Thank you a lot, very interesting!

One conceptual question I have about this: What exactly is it that makes for example defragmentation possible in this representation, but not the other? It seems that if one is able to do it in one of them, then also on the other (possibly by temporarily building such an index, though with the benefit of avoiding the indirection every time an atom is referenced).

[adri326]

It's a compromise between performance and safety, mainly. Defragmentation was already possible beforehand, but it required going through the heap to modify any affected Atom, and ensuring that any operation that could lead to garbage collection of the AtomTable doesn't accidentally invalidate a copy of an Atom on the stack.
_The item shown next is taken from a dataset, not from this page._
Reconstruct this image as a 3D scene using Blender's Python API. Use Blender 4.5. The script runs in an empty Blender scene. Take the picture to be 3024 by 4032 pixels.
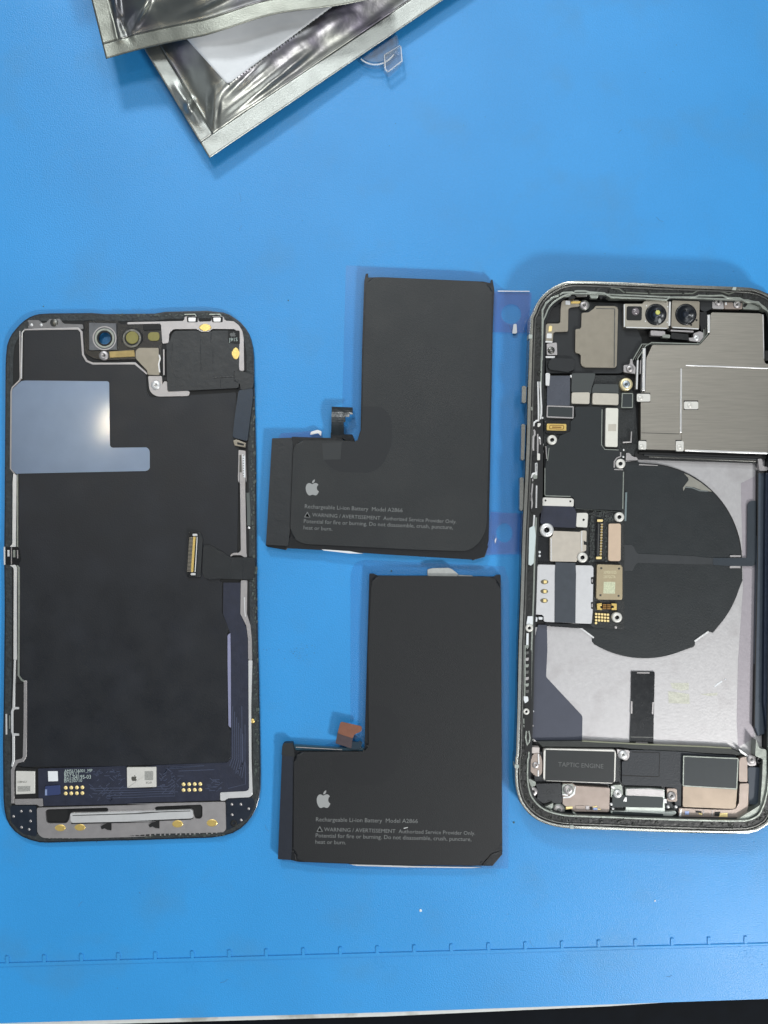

The current issue with AtomTable is that if someone has the ability to craft their own Atom, then they can trigger UB as follows:

1. First, allocate a regular atom which contains the bitpattern of an AtomHeader
2. Then, craft an Atom with as offset the start of the crafted AtomHeader
3. Reading from that Atom can now read uninitialized memory or cause a data race if another thread allocates a new atom in the meantime

I have thought about multiple ways to ensure that that doesn't happen, which fall into two categories:

• Make step 2 impossible, by validating the offset, so that the rest of the code can rely on invariants of AtomHeader. I don't know of any method that is faster than indexing into a contiguous array of offsets, and since we are indexing into an array containing the offset already, then we might as well lean into the added indirection.
• Make step 3 impossible, by validating the AtomHeader. This would require adding atomics to prevent data races and zero-initializing allocated memory.

I personally believe that choosing to make step 3 impossible will lead to code that is harder to reason about, which, given the fuzzy nature of the human mind, can increase the number of bugs that could sneak through.

There is a performance penalty to going with step 2, of course. I've measured my method to increase the benchmark times by something between 3% and 5%.

[triska]

Thank you a lot, this seems very well thought through!

In my opinion, we need unbreakable software, even if it is 10 times slower than other systems. A 5% overhead is completely acceptable.